Honda Scraps Three EV Models in North America Amid Strategic Overhaul
Honda Motor Co has announced a significant decision to cancel the development and market launch of three electric vehicle (EV) models that were planned for production in North America. This move comes as part of a comprehensive reassessment of the company's automobile electrification strategy, driven by various factors including recent shifts in the business environment.
Financial Impact and Revised Forecasts
As a result of this cancellation, Honda now anticipates recording substantial losses in its consolidated financial results for the fiscal year ending March 2026. This has led to a revision of previously announced forecasts for the consolidated financial results for the fiscal year. The company expects to incur operating expenses ranging from 820 billion yen to 1.12 trillion yen, along with a share of loss from investments accounted for using the equity method of 110 billion yen to 150 billion yen.

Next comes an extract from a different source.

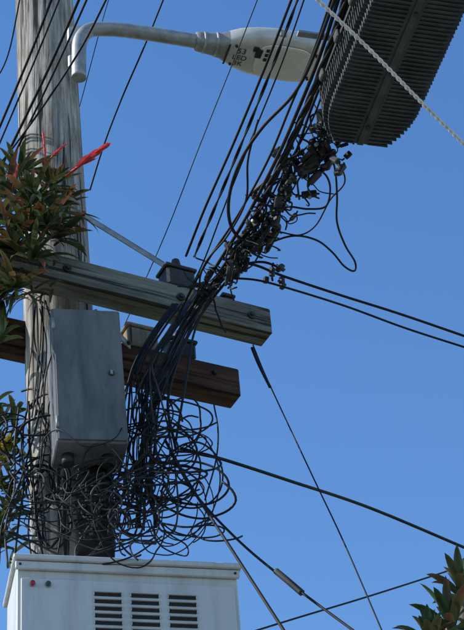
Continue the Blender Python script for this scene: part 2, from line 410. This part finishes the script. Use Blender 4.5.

Additionally, special losses of 340 billion to 570 billion yen are projected in the non-consolidated financial results for the same period.
These figures are preliminary estimates as of March 12, 2026, and will be finalized in the consolidated and non-consolidated financial results for the fiscal year ending March 31, 2026. Honda warns that additional expenses or losses may arise in subsequent fiscal years related to this strategic reassessment, with total losses potentially reaching a maximum of 2.5 trillion yen.
Background and Strategic Shift
Honda had set an ambitious goal to achieve carbon neutrality across all products and corporate activities by 2050. In response to a major policy change in the U.S. aimed at accelerating the transition to EVs, the company undertook a significant strategic shift toward EV popularization. This was based on the belief that EVs represent the optimal solution for carbon neutrality, particularly for small-size mobility products like passenger cars, from a long-term perspective.
The company had been making steady progress in EV adoption, leveraging its stable earnings from existing gasoline and hybrid vehicle businesses, as well as its motorcycle and financial services divisions. However, the profitability of Honda's automobile business has recently declined due to several key factors.
- The unfavorable impact of changes in U.S. tariff policies on the gasoline and hybrid vehicle business.
- A decline in the competitiveness of Honda products in Asia, attributed to the allocation of more resources to EV development.
Challenges in the EV Market
The automobile business environment surrounding Honda is undergoing significant transformations, with an uncertain outlook. In the U.S., the expansion of the EV market has slowed down due to factors such as the easing of fossil fuel regulations and revisions to EV incentives. Meanwhile, in China, customer preferences are shifting from hardware features like fuel efficiency and cabin space to software-based features that evolve with consumer trends.
This shift has intensified competition, with newer EV manufacturers leveraging short product development cycles and strengths in software-defined vehicle (SDV) technologies, including advanced driver-assistance systems (ADAS). In this challenging competitive landscape, Honda struggled to deliver products that offered better value for money compared to these newer entrants, leading to a decline in competitiveness.
Specific Models Cancelled
To address the current earnings situation, Honda considered various options and ultimately decided to cancel the development and market launch of three EV models planned for production in the U.S.: the Honda 0 SUV, Honda 0 Saloon, and Acura RSX. The company determined that launching these models in an environment where EV demand is declining significantly would likely result in further long-term losses.
This decision is expected to result in write-off and impairment losses on tangible and intangible assets intended for the production of these models, as well as losses from additional expenses due to the cancellation. Furthermore, in light of intensified competition in China, Honda reassessed the recoverability of investments accounted for using the equity method in the region and anticipates an impairment loss on these investments.
Future Strategy and Business Transformation
In response to rapid changes in the business environment, Honda is reorganizing its strategic framework and reestablishing competitive strengths. Given the recent slowdown in EV market growth in the U.S., the company will reassess resource allocations and further strengthen its hybrid models. Regionally, Honda plans to enhance model lineups and cost competitiveness in key markets like India, where market expansion is expected, while also introducing next-generation hybrid models in other Asian countries.
To strengthen its business structure, Honda will establish a fixed-cost structure appropriate for its scale. Initiatives for future EV model introductions will be implemented flexibly from a long-term perspective, carefully monitoring the balance between profitability and market trends.